Investment returns. A portfolio that grew from $50,000 to $58,500 returned 17%. Plain percent change works for total return; for annualized return over multiple years, switch to CAGR (compound annual growth rate), which adjusts for time.

Sales lift. A campaign that took weekly orders from 320 to 412 produced a 28.75% lift. This is the daily-job math for marketing analysts β€” and the place where the "divide by the old value, not the new" rule is most often broken in pivot tables.

Margin compression. If your gross margin moves from 42% to 38%, that is a 4 percentage-point decrease and a 9.5% percent decrease. For pricing decisions, either framing can be useful β€” the profit margin calculator works the math both ways. A small percent change in margin can swing net income dramatically once it propagates through fixed costs.

Inflation comparison. When the CPI rises 3.2% year-over-year and your salary rose 2.5%, the percent-change comparison is what tells you that you took a real-terms pay cut. Always compare nominal numbers in percent terms before declaring a win.

Free Tool

When you just want the answer without the arithmetic, the percentage calculator covers percent change, percent of a number ("what is 18% of $1,200"), reverse percent ("$1,200 is 18% of what"), and percent difference (a symmetric measure that uses the average of old and new as the denominator). Bookmark it once, stop reaching for the phone calculator app for everyday math.

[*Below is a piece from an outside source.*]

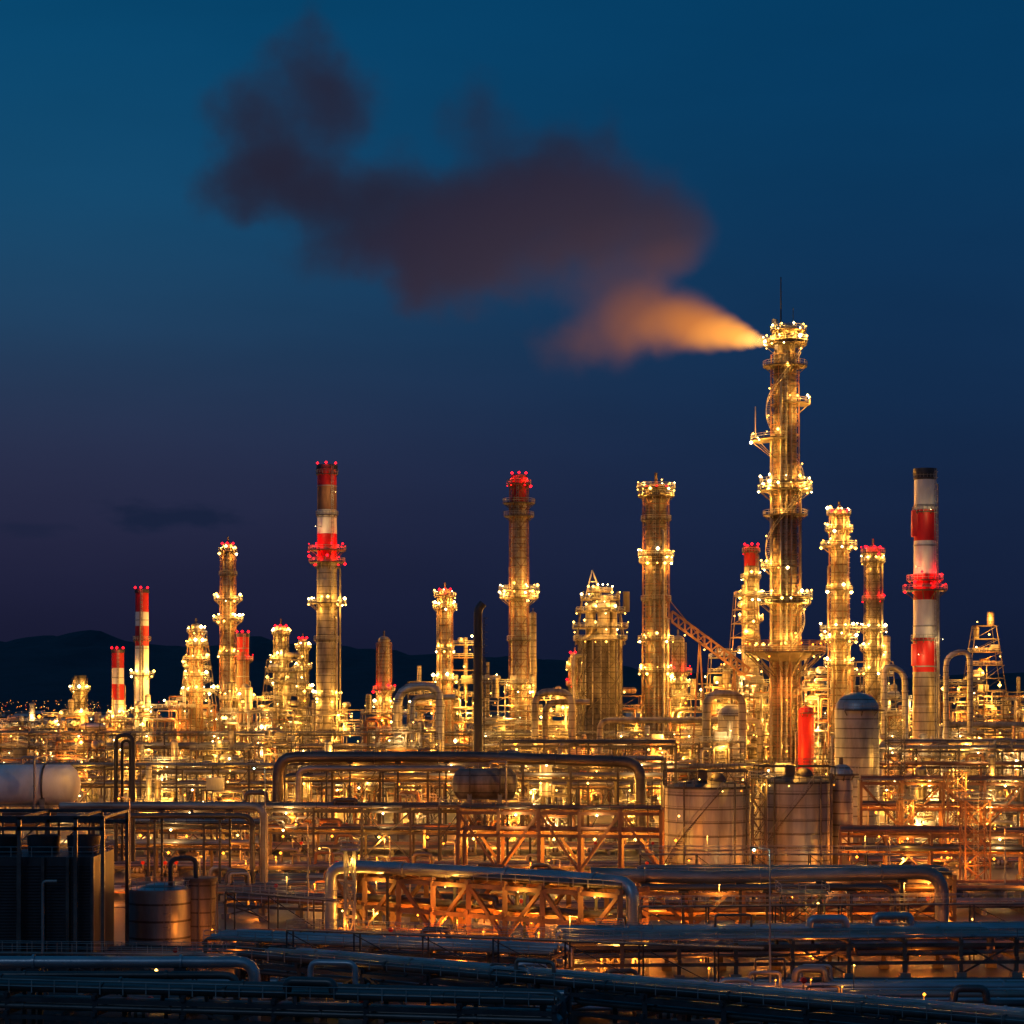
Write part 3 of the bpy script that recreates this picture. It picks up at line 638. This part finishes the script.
def lattice(px,d,w,top,name='lattice_tower',mat='rust',pw=800,base=0):
    b=B(); x=X(px,d); zt=Z(top,d); n=max(2,int((zt-base)/3))
    for i in range(n):
        z0=base+(zt-base)*i/n; z1=base+(zt-base)*(i+1)/n
        for sx,sy in ((-1,-1),(1,-1),(1,1),(-1,1)):
            b.beam((x+sx*w/2,d+sy*w/2,z0),(x+sx*w/2,d+sy*w/2,z1),.22,mat)
        for sy in (-1,1):
            y=d+sy*w/2; b.beam((x-w/2,y,z0),(x+w/2,y,z1),.13,mat); b.beam((x+w/2,y,z0),(x-w/2,y,z1),.13,mat); b.beam((x-w/2,y,z1),(x+w/2,y,z1),.16,mat)
        for sx in (-1,1):
            b.beam((x+sx*w/2,d-w/2,z0),(x+sx*w/2,d+w/2,z1),.13,mat); b.beam((x+sx*w/2,d-w/2,z1),(x+sx*w/2,d+w/2,z1),.16,mat)
    b.ladder(x,d,base,zt+1,-PI/2,w*.1,t=.045); b.box((x,d,zt),(w+1,w+1,.15),mat); b.rail([(x-w/2-.5,d-w/2-.5,zt),(x+w/2+.5,d-w/2-.5,zt),(x+w/2+.5,d+w/2+.5,zt),(x-w/2-.5,d+w/2+.5,zt)],1.1,.05,closed=True)
    b.bulb((x+w*.3,d-w*.7-.4,zt-1),'g',.16,pw); b.bulb((x-w*.4,d-w*.8-.4,max(2,zt*.3)),'o',.16,pw)
    b.make(name)
lattice(759,340,2.2,778,mat='steel'); lattice(350,246,1.2,850,pw=420,mat='galv'); lattice(610,226,2.0,930,pw=450,mat='galv'); lattice(640,224,1.6,934,pw=450,mat='galv')
lattice(955,380,3.4,772,pw=1800); lattice(905,390,2.6,800,pw=1500); lattice(802,240,4.5,892,pw=300,mat='dark'); lattice(432,480,4,740,mat='steel',pw=1500); lattice(895,500,4,716,mat='steel',pw=1500); lattice(975,330,4,800,pw=1200)
def hdrum(px0,px1,d,r,py,mat,deck):
    b=B(); xa,xb=X(px0,d),X(px1,d); z=Z(py,d); L=xb-xa-r; cx=(xa+xb)/2
    b.drum((cx,d,z),(1,0),L,r,mat,28)
    for t in (-.3,.3): b.box((cx+L*t,d,z-r*.9),(.8,r*1.6,r*.9),'concrete')
    zd=z-r*1.35; b.box((cx,d,zd),(L+2*r+2,2*r+3,.4),'steel'); w=L/2+r+.8; dd=r+1.3
    b.rail([(cx-w,d-dd,zd+.2),(cx+w,d-dd,zd+.2),(cx+w,d+dd,zd+.2),(cx-w,d+dd,zd+.2)],1.1,.05,closed=True)
    for i in range(5):
        xx=cx-w+2*w*i/4
        for sy in (-1,1): b.beam((xx,d+sy*dd,0),(xx,d+sy*dd,zd-.2),.38,'dark')
        if i<4: b.beam((xx,d-dd,zd*.4),(cx-w+2*w*(i+1)/4,d-dd,zd-.4),.2,'dark')
    b.path([(cx+L*.1,d,z+r*.9),(cx+L*.1,d,z+r+1.2),(cx+L*.1+3,d,z+r+1.2),(cx+L*.1+3,d-r-1,z+r+1.2),(cx+L*.1+3,d-r-1,zd)],.18,'pipe',8)
    b.rail([(cx-L*.4,d,z+r),(cx+L*.4,d,z+r)],1,.05)
    b.bulb((cx+w,d-dd-.5,z-r*1.6),'o',.16,900); b.bulb((cx+L*.5+r,d-dd-2,z+r+.6),'g',.15,900)
    b.make('horizontal_drum')
hdrum(-60,80,330,3.3,785,'white',0); hdrum(452,518,380,2.9,784,'clad_dark',0)
def smalltank():
    d=242; b=B(); x=X(160,d); r=3.7; zt=Z(888,d)
    b.cyl(x,d,0,.4,r*1.05,'concrete',40); b.cyl(x,d,.4,zt,r,'alu',40); b.cyl(x,d,zt,zt+.7,r,'alu',40,.4)
    for z in (2,4,6): b.cyl(x,d,z,z+.1,r+.04,'steel',40)
    b.rail([(x+r*math.cos(2*PI*i/20),d+r*math.sin(2*PI*i/20),zt) for i in range(20)],1,.04,closed=True)
    x2=X(200,d); b.cyl(x2,d+1,0,Z(882,d),1.7,'clad_dark',24); b.cyl(x2,d+1,Z(882,d),Z(878,d),1.95,'steel',24)
    for i in range(8):
        a=2*PI*i/8; b.beam((x2+1.9*math.cos(a),d+1+1.9*math.sin(a),0),(x2+1.9*math.cos(a),d+1+1.9*math.sin(a),Z(880,d)),.14,'steel')
    b.path([(X(172,d),d-1,zt),(X(172,d),d-1,Z(858,d)),(X(196,d),d,Z(858,d)),(X(196,d),d,Z(880,d))],.28,'dark',10,.9)
    b.ladder(x,d,0,zt,-1.2,r,t=.04); b.light((x-6,d-7,5),'w',240); b.light((x+7,d-5,3),'o',220)
    b.bulb((x+6.9,d-5,3.4),'o',.12); b.bulb((x-6,d-7,5.4),'g',.1)
    b.make('small_storage_tank')
smalltank()
def coolb():
    d=226; b=B(); xa,xb=X(-30,d),X(93,d); zt=Z(857,d); cx=(xa+xb)/2; w=xb-xa
    b.box((cx,d+6,zt/2),(w,12,zt),'dark')
    for i in range(34):
        z=.6+i*(zt-1.2)/34
        b.box((cx,d-.12,z),(w-.4,.22,.12),'dark')
    for i in range(6):
        xx=xa+w*i/5; b.box((xx,d-.35,zt/2),(.35,.4,zt),'pipe_dark')
    b.rail([(xa,d,zt),(xb,d,zt),(xb,d+12,zt),(xa,d+12,zt)],1.1,.05,closed=True)
    for i in range(3):
        fx=xa+w*(i+.5)/3; b.cyl(fx,d+6,zt,zt+2.0,1.7,'dark',24,1.9,caps=False); b.cyl(fx,d+6,zt,zt+1.2,.5,'dark',12)
    zf=Z(817,d)
    for xx in (xa,X(22,d),X(78,d),X(105,d)):
        for yy in (d-1.2,d+13): b.beam((xx,yy,0),(xx,yy,zf),.4,'pipe_dark')
    for yy in (d-1.2,d+13):
        for z in (zf,Z(828,d)): b.beam((xa,yy,z),(X(106,d),yy,z),.4,'dark')
    for xx in (X(22,d),X(78,d),X(105,d)): b.beam((xx,d-1.2,zf),(xx,d+13,zf),.3,'dark')
    b.path([(X(46,d),d-1.5,0),(X(46,d),d-1.5,Z(880,d)),(X(60,d),d-1.5,Z(880,d))],.18,'galv',8)
    b.make('cooling_tower_building')
coolb()
def post(px,d,top,k='g',pw=900,h=None):
    b=B(); x=X(px,d); zt=Z(top,d)
    b.tube((x,d,0),(x,d,zt),.13,'galv',8,.07); b.cyl(x,d,0,.4,.3,'concrete',10)
    b.path([(x,d,zt-.1),(x,d,zt+.3),(x-1.4,d,zt+.45)],.06,'galv',6,.4,False); b.box((x-1.6,d,zt+.42),(.8,.3,.16),'dark'); b.bulb((x-1.6,d,zt+.22),k,.17,pw)
    b.make('lamp_post')
post(265,300,770,'c',300); post(308,270,826,'o',1000); post(770,205,852,'c',150); post(130,290,800,'o',1000); post(560,290,862,'o',1500); post(455,285,845,'o',1600)
post(700,300,862,'o',1000); post(890,300,838,'o',1600); post(1005,320,830,'o',1600); post(245,360,825,'o',2500); post(390,340,838,'o',2200); post(600,300,880,'o',1200); post(860,275,872,'o',1000)
post(410,290,868,'o',1200); post(510,270,880,'o',900); post(950,280,870,'o',1000); post(330,310,850,'g',1500); post(200,300,860,'g',900)
# ---------------------------------------------------------------- ground, roads
b=B(); b.v=[(-9000,60,0),(9000,60,0),(9000,14000,0),(-9000,14000,0)]; b.face((0,1,2,3),b.mi('asphalt')); b.make('ground')
b=B()
for (y0,y1) in ((296,304),(381,388),(430,438),(488,496)):
    q=len(b.v); b.v += [(-260,y0,.004),(260,y0,.004),(260,y1,.004),(-260,y1,.004)]; b.face((q,q+1,q+2,q+3),b.mi('asphalt'))
    for yy in (y0-.1,y1+.1): b.box((0,yy,.06),(520,.2,.14),'concrete')
    for i in range(-40,40):
        q=len(b.v); xx=i*6.5; ym=(y0+y1)/2; b.v += [(xx,ym-.08,.008),(xx+3,ym-.08,.008),(xx+3,ym+.08,.008),(xx,ym+.08,.008)]; b.face((q,q+1,q+2,q+3),b.mi('paint_line'))
b.make('road')
# ---------------------------------------------------------------- hills + distant city
def hills():
    b=B(); mi=b.mi('hill'); nx,ny=160,14
    for j in range(ny):
        y=5200+j*280
        for i in range(nx):
            x=-3200+6400*i/(nx-1); t=x/y*F+512
            prof=175+110*math.exp(-((t-50)/140)**2)+90*math.exp(-((t-390)/150)**2)+60*math.exp(-((t-250)/60)**2)-40*math.exp(-((t-900)/300)**2)
            env=math.sin(min(1,j/(ny-2))*PI*.5)
            z=env*prof*(.9+.22*mn.noise(Vector((x*.0016,y*.0016,0)))+.12*mn.noise(Vector((x*.008,y*.008,3))))
            b.v.append((x,y,max(z,-2)))
    for j in range(ny-1):
        for i in range(nx-1):
            a=j*nx+i; b.face((a,a+1,a+nx+1,a+nx),mi,True)
    b.make('hills')
hills()
def city():
    b=B(); rr=random.Random(11)
    for i in range(120):
        d=rr.uniform(1400,3800); px=rr.choice((rr.uniform(-20,110),rr.uniform(-20,1040),rr.uniform(-20,130))); x=X(px,d); h=rr.uniform(5,14); w=rr.uniform(10,30)
        b.box((x,d,h/2),(w,12,h),rr.choice(('concrete','white','galv'))); b.box((x,d,h+.4),(w+1,13,.8),'dark')
        for k in range(2): b.bulb((x+rr.uniform(-w,w),d-8,rr.uniform(3,h+3)),rr.choices('ogw',(6,3,.1))[0],rr.uniform(.2,.42)*d/2500)
        if i%12==0: b.light((x,d-14,8),'g',2500)
    for i in range(170):
        d=rr.uniform(3000,5400); px=rr.choice((rr.uniform(-20,100),rr.uniform(-20,100),rr.uniform(-20,380))); b.bulb((X(px,d),d,rr.uniform(3,30)),rr.choices('ogr',(8,1.5,.4))[0],rr.uniform(.25,.6))
    b.make('distant_city')
city()
for i,px in enumerate(range(0,1040,95)): unit(px+20,1050,70,724+rr.uniform(-6,6),0,.7,seed=40,depth=12)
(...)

For the related but distinct math of percent change applied to your paycheck specifically, the percentage calculator and raise calculator sit in the same finance suite β€” useful when you are negotiating a salary review and want to know what a 5% bump actually buys after taxes.

FAQ

Q: What's the difference between percent change and percent difference? A: Percent change uses the old value as the denominator and treats one value as the starting point. Percent difference uses the average of the two values as the denominator and treats them symmetrically. Use percent change when there's a clear "before" and "after" (a price change, a year-over-year comparison). Use percent difference when comparing two readings without a natural starting point (two lab measurements of the same quantity).

Q: How do I calculate percent change in Excel? A: Use the formula =((B1-A1)/A1)*100 where A1 is the old value and B1 is the new value. Format the cell as a number with one decimal place. To skip the Γ—100 and format as a percentage, use =(B1-A1)/A1 and format as Percentage.

Q: Can percent change be more than 100%? A: Yes, with no upper limit. A value that doubled is a 100% increase, tripled is a 200% increase, grew tenfold is a 900% increase. The formula handles arbitrarily large changes β€” the percentage just keeps growing.

Q: Is percent change the same as percentage growth rate? A: For a single period (year-over-year, month-over-month), yes β€” percent change and growth rate are the same calculation. For multi-period growth, "growth rate" usually implies CAGR or another time-adjusted measure, while "percent change" is typically the raw start-to-end comparison without time normalization.

Q: How do I express a price decrease as a discount percentage? A: A discount is the absolute value of a negative percent change. Going from $100 to $80 is a 20% decrease and equivalently a 20% discount. The percentage calculator shows both framings β€” "X% off" and "current price is Y% of original" β€” which can differ surprisingly when discounts are stacked.

Bottom Line

The formula is ((new βˆ’ old) Γ· old) Γ— 100. Always divide by the starting value. Watch the difference between percent change and percentage points when the underlying quantity is itself a percentage. Don't try to use percent change when the old value is zero or the value crosses zero. With those four rules in your head, 95% of percent-change questions become trivial β€” and a calculator handles the other 5%.